MD: Actually, I’ve been trying to get somebody in the Star Trek world to do a Worf TV series, and if not a series then a movie like Rogue One, a kind of one-off, because I love Rogue One, I thought it was brilliant. It’s funny, people were going yeah, but everybody died, and I said yeah, I know, I loved that. I wrote a script for it many, many years ago, sometimes there is interest, then it goes away and I thought the Star Trek world is missing out on a character that can definitely make them money. I thought this would be an easy sell, a really easy thing to do because the script is written, I’m here, I’m in great shape, not broken down and crotchety or anything. I’d love to direct and I’m kind of a Santa Claus when it comes to acting. I’m not interested in having Worf the focus of every scene, I just love the character and want to go to work. I mean in the end, it’s their call, I’m sure they have a reason, I just don’t know what it is. The other strange thing is we have all of these Star Trek shows and Worf isn’t in any of them. It’s strange, it’s not like I’ve done anything to anyone, at least I hope I haven’t, but who knows?

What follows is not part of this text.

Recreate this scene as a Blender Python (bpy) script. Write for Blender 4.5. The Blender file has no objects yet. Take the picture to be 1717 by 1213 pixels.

The other thing is I love westerns, always loved westerns. Brent Spiner and I are big western movie guys, and my manager had read a couple of things that I had written and she said Michael, you’ve got to do this. So, I had an idea and I just finished my western opus and hopefully we’re going to see about getting that done. My dream is to direct and star in a movie, but not produce, just those two. It’s funny, I think the first show I directed, was about three days in, and they came up to me and said Michael, you’ve been doing really well, but you’ve got to stop giving yourself so many closeups at the end of the scene (laughs), I said, what are you talking about, and went and looked at the dailies and said yeah, okay, I did that.

I want to thank Michael for taking the time to talk with us!